Read more: 8 Unilateral Exercises to Challenge Your Balance

Safety and Variations

One of the primary concerns about pistol squats is the stress the move places on the hip flexors and lower back. Therefore, both bodyweight pistol squats and weighted pistol squats should be reserved for advanced fitness levels. In other words, this is not a move to try if you're new to exercise, have hip or knee issues, or struggle with balance and mobility.

If you're not quite ready for the full pistol squat, but you can do some of the movement, try a partial pistol squat. With this variation, you only go down half-way, or as far as you can go while maintaining good form.

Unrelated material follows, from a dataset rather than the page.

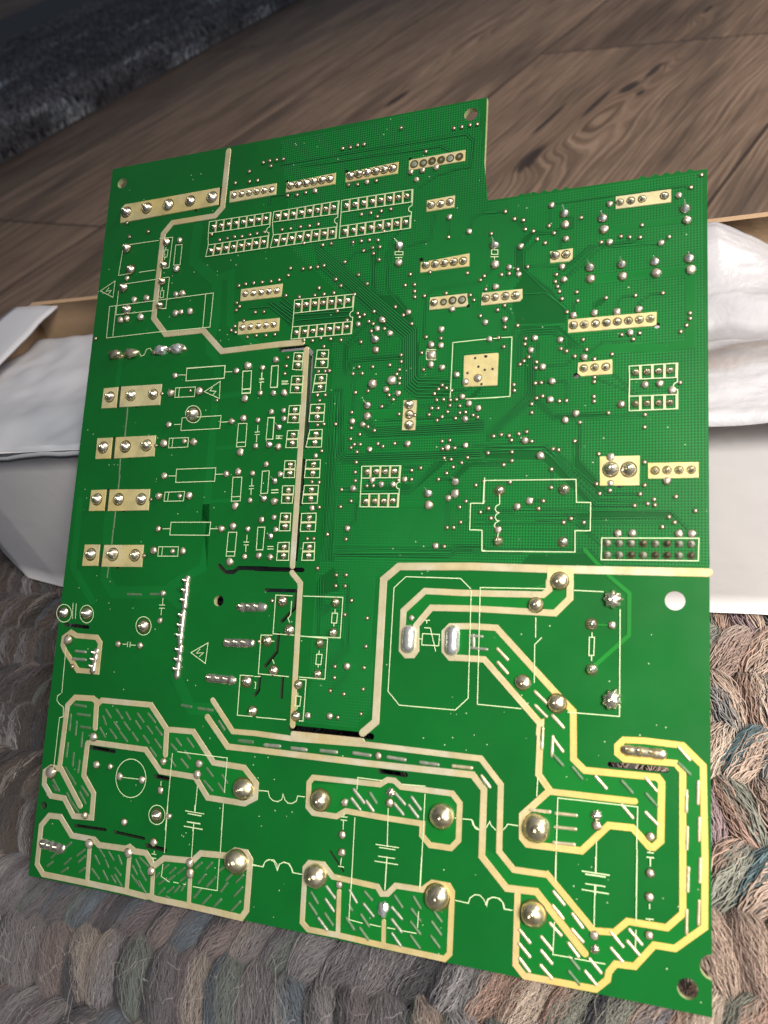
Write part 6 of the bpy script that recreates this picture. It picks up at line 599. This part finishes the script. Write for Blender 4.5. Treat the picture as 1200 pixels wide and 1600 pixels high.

The goal here is to work on increasing the strength in the bending leg.

Using a high box, rather than standing on the floor, can help simplify this move especially if your hips are not flexible enough to straighten out the lifted leg. At the gym, you can do a self-assisted single-leg squat with a Smith machine. By using the bar for support, you can focus solely on lowering your body rather than performing the squat and maintaining balance at the same time.

And if you're eager to master a pistol squat, but you still need to build up enough strength in your lower body to do single-leg training, a safe place to start is with the basic squat, lunges and deadlifts. Work on strengthening the large muscles in your lower body such as the quadriceps, glutes and hamstrings, while also targeting the smaller, stabilizing muscles in the hips.